So, yikes, a whole week with no posts. I am sure that you are all wondering what I could have been doing during all that time. Well, what I was doing was mostly sitting in my kitchen, drinking scotch, eating cereal, and reading gawker. So, really, I have no excuse for myself. I did read a little -- I finished Downtown Owl by Chuck Klosterman (on which more later in the week), I read a bunch of the Savage Detectives (on which more a little later in the week when I finish the book), I continued my adventures without underlining. Mainly, though, it was cereal, scotch, and the Book Review!
The big essay in the Book Review this week was about Tom Ripley, Patricia Highsmith's bon vivant who would be turning eighty this year. He is also the star of one of the very few books that I own that are tie-ins to movies or tv shows. Here is the whole list: Fight Club, the Talented Mr Ripley, One Flew Over the Cuckoo's Nest, Les Miserables, and Different Seasons by Stephen King (which is a tie-in for Apt Pupil, one of the stories in the book; I bought it for a different would-be tie-in, Rita Hayworth and the Shawshank Redemption), and the copy of Gossip Girl that I stole from my sister. I don't think that that list has any sort of cohesion, frankly. I managed to get in just under the wire with both the Road and with Atonement, my copies of which have their original paperback covers, but a little sticker that says "Soon a Major Motion Picture!", and I fought hard to get a copy of The Haunting of Hill House that had not been repackaged as just the Haunting. I don't know why i have this constant battles against movie tie-ins, especially because I so often determine to read books just so I'll be ready to watch the movies that they make of them. Like most of the things about my books that have more to do with objectness than bookiness, I think I do it for the benefit of people who will look at my books someday, even though pretty much no one ever looks at my books. Someday, though, I will be able to say: "Oh, yeah, Everything is Illuminated, I read that a while before it came out."
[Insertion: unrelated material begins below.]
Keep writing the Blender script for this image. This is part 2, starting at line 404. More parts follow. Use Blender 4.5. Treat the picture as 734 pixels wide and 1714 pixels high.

Ahem. Tom Ripley, I should know, would've probably made a point of discouraging any movie tie-ins among his books at Belle Ombre. He was stylish to the point of madness, according to the end of this Book Review essay: "the madness of perfect manners, of impeccable taste, of watertight civility." Now, because the rest of the Book Review was long, and because of all the scotch and cereal, the only other book review I read was the prequel somebody wrote for the Maltese Falcon (looks interesting!). Other than that, all weekend, all I did was watch Gossip Girl. Now all I do is watch Gossip Girl. I keep having to go buy myself dinner so that I will be reading, at least, instead of watching Gossip Girl. Anyway, that is my lame excuse and apology for slagging off my blog. More tomorrow!